* BEGIN INFORMATION SHOWN *

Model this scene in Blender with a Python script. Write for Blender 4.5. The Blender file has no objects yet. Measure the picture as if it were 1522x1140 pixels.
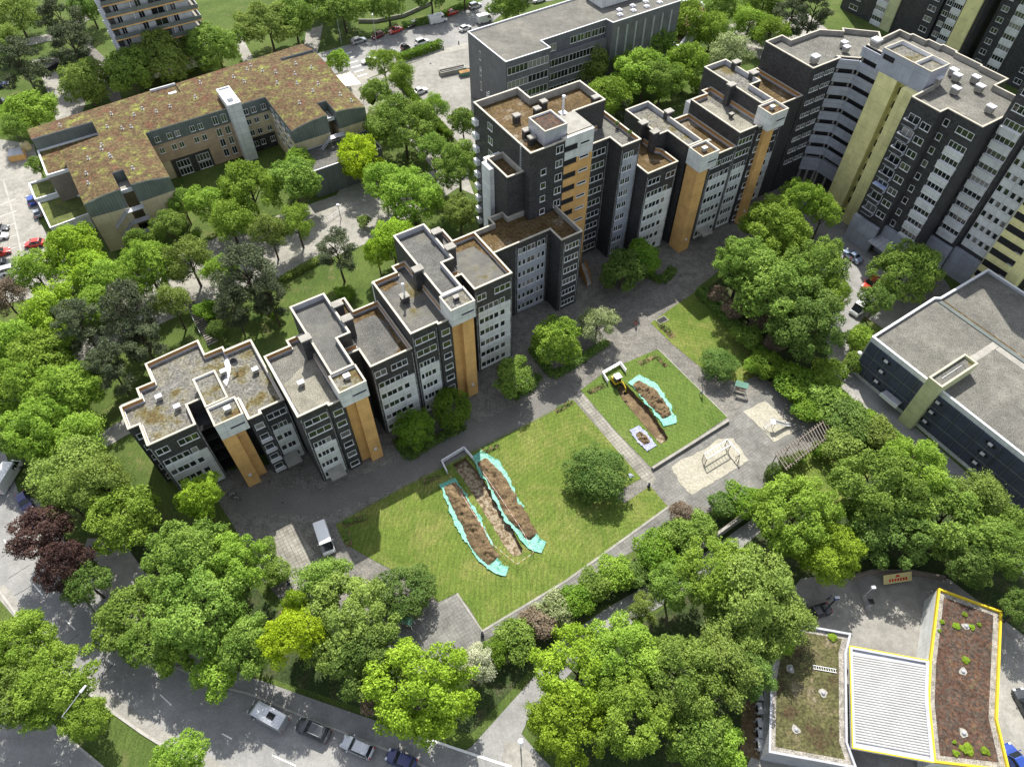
import bpy, bmesh, math, random
import numpy as np
from mathutils import Vector, Matrix, noise
R_=math.radians
random.seed(7); rng=np.random.default_rng(7)
scn=bpy.context.scene; COL=scn.collection
FPX=1055.0; TILT=R_(51.8); CAMH=100.0; PH=R_(32.5); CP,SP=math.cos(PH),math.sin(PH)
# ---------- coordinates: ground plan in metres. (U,V) is the estate's own grid ----------
def G(px,py,z=0.0):
    u=px-761; v=py-570
    d=(u,FPX*math.cos(TILT)-v*math.sin(TILT),-FPX*math.sin(TILT)-v*math.cos(TILT))
    t=(CAMH-z)/-d[2]; return Vector((d[0]*t,d[1]*t,z))
def UV(u,v,z=0.0): return Vector((u*CP+v*SP,u*SP-v*CP,z))
# ---------- object helpers ----------
def tag(o,label=None,cat=None,group=None,kind=None):
    if label:o['label']=label
    if cat:o['category']=cat
    if group:o['group']=group
    if kind:o['kind']=kind
    return o
def link(o,parent=None):
    COL.objects.link(o)
    if parent is not None:o.parent=parent
    return o
def thing(name,label,cat,loc=(0,0,0),rz=0.0,group=None):
    o=bpy.data.objects.new(name,None); o.empty_display_size=.5; link(o)
    o.location=loc; o.rotation_euler=(0,0,rz); return tag(o,label,cat,group)
class MB:
    def __init__(s): s.v=[];s.f=[];s.m=[];s.mats=[]
    def mi(s,m):
        if m not in s.mats:s.mats.append(m)
        return s.mats.index(m)
    def poly(s,pts,m):
        b=len(s.v); s.v+= [tuple(p) for p in pts]; s.f.append(tuple(range(b,b+len(pts)))); s.m.append(s.mi(m))
    def box(s,x0,x1,y0,y1,z0,z1,m,bottom=True):
        b=len(s.v)
        if x0>x1:x0,x1=x1,x0
        if y0>y1:y0,y1=y1,y0
        if z0>z1:z0,z1=z1,z0
        s.v+=[(x0,y0,z0),(x1,y0,z0),(x1,y1,z0),(x0,y1,z0),(x0,y0,z1),(x1,y0,z1),(x1,y1,z1),(x0,y1,z1)]
        fs=[(4,5,6,7),(0,1,5,4),(1,2,6,5),(2,3,7,6),(3,0,4,7)]
        if bottom:fs.append((3,2,1,0))
        k=s.mi(m)
        for f in fs: s.f.append(tuple(b+i for i in f)); s.m.append(k)
    def bar(s,a,b,r,m,n=4,r2=None):
        a=Vector(a);b=Vector(b);d=(b-a)
        if d.length<1e-6:return
        q=d.to_track_quat('Z','Y'); r2=r if r2 is None else r2; k=s.mi(m); base=len(s.v)
        for p,rr in((a,r),(b,r2)):
            for i in range(n):
                t=2*math.pi*(i+.5)/n; s.v.append(tuple(p+q@Vector((math.cos(t)*rr,math.sin(t)*rr,0))))
        for i in range(n):
            j=(i+1)%n; s.f.append((base+i,base+j,base+n+j,base+n+i)); s.m.append(k)
        s.f.append(tuple(base+i for i in reversed(range(n)))); s.m.append(k)
        s.f.append(tuple(base+n+i for i in range(n))); s.m.append(k)
    def lathe(s,prof,c,m,n=12,axis='z'):
        k=s.mi(m); base=len(s.v)
        for r,h in prof:
            for i in range(n):
                t=2*math.pi*i/n; x,y=r*math.cos(t),r*math.sin(t)
                p=(x,y,h) if axis=='z' else (x,h,y)
                s.v.append((c[0]+p[0],c[1]+p[1],c[2]+p[2]))
        for j in range(len(prof)-1):
            for i in range(n):
                a=base+j*n+i;b2=base+j*n+(i+1)%n
                s.f.append((a,b2,b2+n,a+n)); s.m.append(k)
        s.f.append(tuple(base+i for i in range(n)));s.m.append(k)
        s.f.append(tuple(base+(len(prof)-1)*n+i for i in range(n)));s.m.append(k)
    def mesh(s,name,smooth=False):
        me=bpy.data.meshes.new(name); me.from_pydata(s.v,[],s.f)
        for m in s.mats: me.materials.append(m)
        me.polygons.foreach_set('material_index',s.m)
        if smooth: me.polygons.foreach_set('use_smooth',[True]*len(s.f))
        me.update(); bm=bmesh.new(); bm.from_mesh(me); bmesh.ops.recalc_face_normals(bm,faces=bm.faces); bm.to_mesh(me); bm.free()
        return me
    def build(s,name,parent=None,smooth=False,loc=None,rz=0):
        o=bpy.data.objects.new(name,s.mesh(name,smooth)); link(o,parent)
        if loc is not None:o.location=loc
        o.rotation_euler=(0,0,rz); return o
def inst(me,name,parent,loc,rz=0.0,scale=None):
    o=bpy.data.objects.new(name,me); link(o,parent); o.location=loc; o.rotation_euler=(0,0,rz)
    if scale:o.scale=scale
    return o
def copy_tree(o,parent=None):
    c=o.copy(); COL.objects.link(c); c.parent=parent
    for ch in list(o.children): copy_tree(ch,c)
    return c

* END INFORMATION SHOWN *

● **WORK INSTRUCTIONS**:
Copy out all lines where the word "scene" appears.

● **SOLUTION BELOW**:
Model this scene in Blender with a Python script. Write for Blender 4.5. The Blender file has no objects yet. Measure the picture as if it were 1522x1140 pixels.
scn=bpy.context.scene; COL=scn.collection